MAD-HTLC



Summary:

In an email exchange on the bitcoin-dev mailing list, ZmnSCPxj responded to a post about the "Myopic Miners" bribery attack. ZmnSCPxj argued that in a mixed population of "myopic" and "non-myopic" miners, the myopic strategy would be dominant and non-myopic miners would not arise in the first place. This dominance results from the fact that myopic miners are effectively deducting the fees earned by non-myopic miners by preventing certain transactions from being confirmable. ZmnSCPxj also noted that even if the non-myopic miners successfully defer certain transactions, myopic miners still have a chance of getting those transactions and their attached fees.
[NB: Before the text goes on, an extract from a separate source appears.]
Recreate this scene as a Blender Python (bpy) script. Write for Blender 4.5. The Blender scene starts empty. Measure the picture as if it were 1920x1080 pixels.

Therefore, myopic miners impose costs on their non-myopic competitors that non-myopic miners cannot impose on their myopic competitors. Additionally, in response to a table provided by Dave, ZmnSCPxj argued that we should not be so hasty to call non-myopic strategy "rational." The table showed that even a small amount of "myopic" hashrate and long timeouts makes the bribery attack unlikely to succeed. However, ZmnSCPxj contended that in a mixed population of "myopic" and "non-myopic" miners, a myopic strategy is dominant in the game-theoretic sense and can end up earning more (at the expense of non-myopic miners) and dominating over non-myopic miners.